-- Begin DATA FOR PROCESSING --

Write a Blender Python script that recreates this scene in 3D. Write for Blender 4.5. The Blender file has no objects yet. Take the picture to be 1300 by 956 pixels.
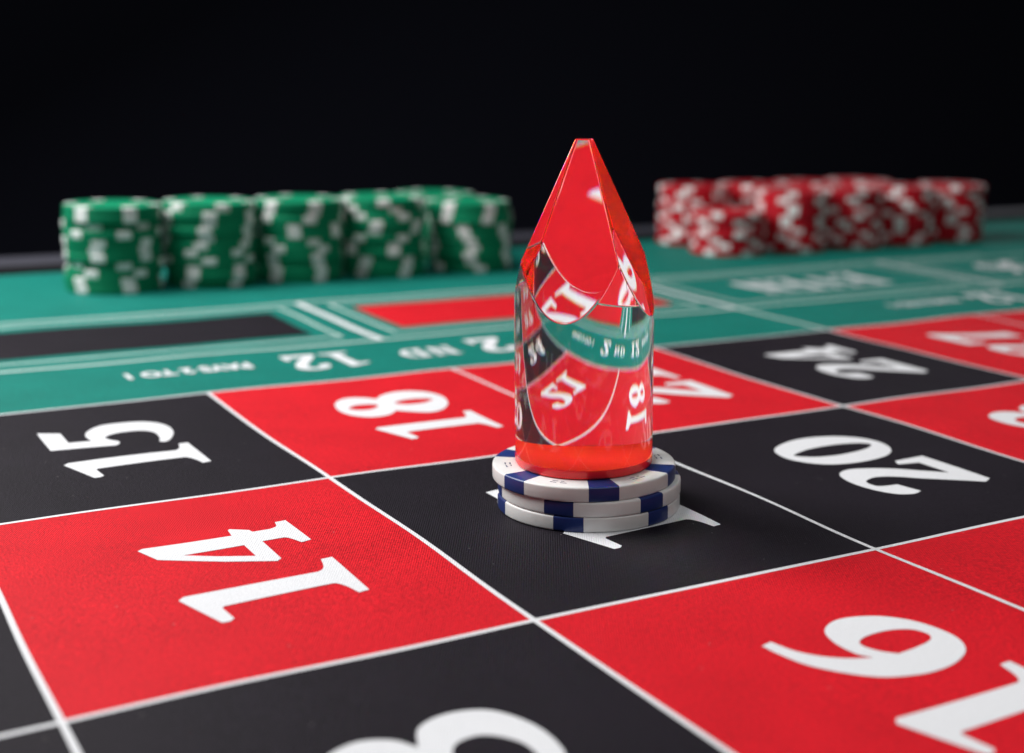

-- End DATA FOR PROCESSING --
-- Begin DATA FOR PROCESSING --

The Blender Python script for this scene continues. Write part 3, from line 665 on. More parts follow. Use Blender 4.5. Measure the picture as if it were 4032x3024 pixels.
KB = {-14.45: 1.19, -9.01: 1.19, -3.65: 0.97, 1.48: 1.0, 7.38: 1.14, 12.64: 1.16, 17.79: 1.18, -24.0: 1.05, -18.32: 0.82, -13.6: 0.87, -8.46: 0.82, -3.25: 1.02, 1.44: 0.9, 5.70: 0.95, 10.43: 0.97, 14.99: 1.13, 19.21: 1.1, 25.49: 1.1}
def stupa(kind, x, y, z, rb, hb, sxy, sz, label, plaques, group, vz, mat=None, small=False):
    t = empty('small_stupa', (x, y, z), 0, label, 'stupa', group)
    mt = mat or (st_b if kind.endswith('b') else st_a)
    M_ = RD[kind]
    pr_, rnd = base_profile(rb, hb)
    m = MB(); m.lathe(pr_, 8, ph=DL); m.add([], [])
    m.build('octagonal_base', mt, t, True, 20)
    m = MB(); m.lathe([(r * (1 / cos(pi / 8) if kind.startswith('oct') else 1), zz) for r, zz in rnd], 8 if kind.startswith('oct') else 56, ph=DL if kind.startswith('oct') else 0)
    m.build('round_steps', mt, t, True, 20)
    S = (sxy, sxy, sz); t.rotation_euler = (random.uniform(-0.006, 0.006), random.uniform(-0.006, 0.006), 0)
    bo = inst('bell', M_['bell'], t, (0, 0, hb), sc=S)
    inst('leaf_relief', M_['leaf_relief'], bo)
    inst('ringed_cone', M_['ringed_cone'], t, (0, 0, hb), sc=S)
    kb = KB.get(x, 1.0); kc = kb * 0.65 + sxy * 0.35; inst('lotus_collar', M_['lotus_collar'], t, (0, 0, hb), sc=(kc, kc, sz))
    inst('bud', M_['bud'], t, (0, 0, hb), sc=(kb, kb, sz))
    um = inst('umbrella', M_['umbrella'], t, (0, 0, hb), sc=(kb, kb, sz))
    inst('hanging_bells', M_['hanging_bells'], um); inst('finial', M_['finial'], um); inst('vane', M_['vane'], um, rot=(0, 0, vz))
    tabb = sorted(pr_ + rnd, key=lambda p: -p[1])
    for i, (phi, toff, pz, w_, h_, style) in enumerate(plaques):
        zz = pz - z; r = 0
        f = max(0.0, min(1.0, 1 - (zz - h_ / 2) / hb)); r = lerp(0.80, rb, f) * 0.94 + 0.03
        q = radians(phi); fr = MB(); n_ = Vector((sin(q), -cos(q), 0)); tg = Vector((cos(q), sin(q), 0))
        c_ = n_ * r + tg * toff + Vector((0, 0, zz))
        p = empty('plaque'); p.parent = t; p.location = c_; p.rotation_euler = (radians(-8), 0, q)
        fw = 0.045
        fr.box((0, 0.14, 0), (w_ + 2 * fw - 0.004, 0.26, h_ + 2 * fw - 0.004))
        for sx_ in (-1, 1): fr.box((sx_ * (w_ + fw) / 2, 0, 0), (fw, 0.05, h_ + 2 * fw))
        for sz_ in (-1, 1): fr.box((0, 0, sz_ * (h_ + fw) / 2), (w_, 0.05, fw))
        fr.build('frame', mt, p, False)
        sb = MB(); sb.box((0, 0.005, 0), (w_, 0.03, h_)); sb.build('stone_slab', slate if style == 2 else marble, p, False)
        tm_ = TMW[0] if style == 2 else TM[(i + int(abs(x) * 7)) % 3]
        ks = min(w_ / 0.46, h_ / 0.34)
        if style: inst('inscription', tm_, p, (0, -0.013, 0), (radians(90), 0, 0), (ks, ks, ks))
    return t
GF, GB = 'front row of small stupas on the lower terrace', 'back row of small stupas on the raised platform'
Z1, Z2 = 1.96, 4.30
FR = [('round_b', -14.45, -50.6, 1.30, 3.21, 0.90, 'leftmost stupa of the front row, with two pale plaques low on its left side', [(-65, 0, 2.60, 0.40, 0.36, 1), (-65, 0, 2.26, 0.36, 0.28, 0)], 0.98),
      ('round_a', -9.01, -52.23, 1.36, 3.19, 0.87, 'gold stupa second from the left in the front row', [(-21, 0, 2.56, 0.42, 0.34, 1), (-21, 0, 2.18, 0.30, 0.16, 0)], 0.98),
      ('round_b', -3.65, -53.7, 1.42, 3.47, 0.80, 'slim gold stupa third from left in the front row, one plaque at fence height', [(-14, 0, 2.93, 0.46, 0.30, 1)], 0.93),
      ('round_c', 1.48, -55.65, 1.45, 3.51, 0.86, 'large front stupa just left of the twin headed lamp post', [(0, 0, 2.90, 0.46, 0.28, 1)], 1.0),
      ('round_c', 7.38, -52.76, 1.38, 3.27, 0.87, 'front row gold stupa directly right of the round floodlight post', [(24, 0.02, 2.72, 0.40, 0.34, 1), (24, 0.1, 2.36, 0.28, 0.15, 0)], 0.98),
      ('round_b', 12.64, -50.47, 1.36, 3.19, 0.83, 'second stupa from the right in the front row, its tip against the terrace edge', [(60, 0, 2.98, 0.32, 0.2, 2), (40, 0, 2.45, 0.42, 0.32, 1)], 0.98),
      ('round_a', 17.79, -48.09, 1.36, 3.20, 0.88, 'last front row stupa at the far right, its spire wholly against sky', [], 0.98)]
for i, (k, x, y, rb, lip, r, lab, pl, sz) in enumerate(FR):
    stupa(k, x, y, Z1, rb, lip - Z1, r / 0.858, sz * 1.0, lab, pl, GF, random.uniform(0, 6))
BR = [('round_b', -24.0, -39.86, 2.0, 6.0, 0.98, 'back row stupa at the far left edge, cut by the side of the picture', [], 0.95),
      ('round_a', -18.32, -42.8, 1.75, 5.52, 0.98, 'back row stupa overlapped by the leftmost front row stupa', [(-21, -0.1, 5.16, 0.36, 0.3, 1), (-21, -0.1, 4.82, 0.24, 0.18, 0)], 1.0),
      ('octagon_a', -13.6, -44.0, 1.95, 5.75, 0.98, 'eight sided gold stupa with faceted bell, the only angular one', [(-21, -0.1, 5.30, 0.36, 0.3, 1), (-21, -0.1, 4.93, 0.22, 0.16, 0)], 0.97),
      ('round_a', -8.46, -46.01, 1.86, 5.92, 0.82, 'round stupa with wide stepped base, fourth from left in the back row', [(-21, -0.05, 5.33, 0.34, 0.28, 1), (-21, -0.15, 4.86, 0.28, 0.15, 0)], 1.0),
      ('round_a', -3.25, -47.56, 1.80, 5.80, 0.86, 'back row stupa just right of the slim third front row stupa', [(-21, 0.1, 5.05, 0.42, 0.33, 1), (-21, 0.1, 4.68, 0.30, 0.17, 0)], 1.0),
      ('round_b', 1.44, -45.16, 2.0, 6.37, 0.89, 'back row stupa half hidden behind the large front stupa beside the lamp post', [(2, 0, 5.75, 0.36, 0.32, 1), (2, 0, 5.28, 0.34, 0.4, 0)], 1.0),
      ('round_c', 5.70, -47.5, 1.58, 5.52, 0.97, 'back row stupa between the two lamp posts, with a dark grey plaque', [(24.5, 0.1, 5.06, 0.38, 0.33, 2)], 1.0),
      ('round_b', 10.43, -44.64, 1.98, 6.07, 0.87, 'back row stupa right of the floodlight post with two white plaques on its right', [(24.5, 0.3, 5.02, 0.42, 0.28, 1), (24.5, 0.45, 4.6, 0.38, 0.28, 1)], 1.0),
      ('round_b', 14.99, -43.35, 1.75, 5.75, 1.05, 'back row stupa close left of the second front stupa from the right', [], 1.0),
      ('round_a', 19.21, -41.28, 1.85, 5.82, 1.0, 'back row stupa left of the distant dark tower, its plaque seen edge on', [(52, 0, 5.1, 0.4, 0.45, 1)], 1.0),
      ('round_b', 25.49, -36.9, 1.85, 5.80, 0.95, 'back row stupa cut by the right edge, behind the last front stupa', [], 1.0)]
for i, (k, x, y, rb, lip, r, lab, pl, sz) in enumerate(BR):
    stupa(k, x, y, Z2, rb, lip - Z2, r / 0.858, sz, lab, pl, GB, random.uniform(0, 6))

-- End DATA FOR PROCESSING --

WHAT YOU ARE ASKED TO DO
Which lines contain the word "from"? Return each of them.

TASK RESULT
The Blender Python script for this scene continues. Write part 3, from line 665 on. More parts follow. Use Blender 4.5. Measure the picture as if it were 4032x3024 pixels.
      ('round_a', -9.01, -52.23, 1.36, 3.19, 0.87, 'gold stupa second from the left in the front row', [(-21, 0, 2.56, 0.42, 0.34, 1), (-21, 0, 2.18, 0.30, 0.16, 0)], 0.98),
      ('round_b', -3.65, -53.7, 1.42, 3.47, 0.80, 'slim gold stupa third from left in the front row, one plaque at fence height', [(-14, 0, 2.93, 0.46, 0.30, 1)], 0.93),
      ('round_b', 12.64, -50.47, 1.36, 3.19, 0.83, 'second stupa from the right in the front row, its tip against the terrace edge', [(60, 0, 2.98, 0.32, 0.2, 2), (40, 0, 2.45, 0.42, 0.32, 1)], 0.98),
      ('round_a', -8.46, -46.01, 1.86, 5.92, 0.82, 'round stupa with wide stepped base, fourth from left in the back row', [(-21, -0.05, 5.33, 0.34, 0.28, 1), (-21, -0.15, 4.86, 0.28, 0.15, 0)], 1.0),
      ('round_b', 14.99, -43.35, 1.75, 5.75, 1.05, 'back row stupa close left of the second front stupa from the right', [], 1.0),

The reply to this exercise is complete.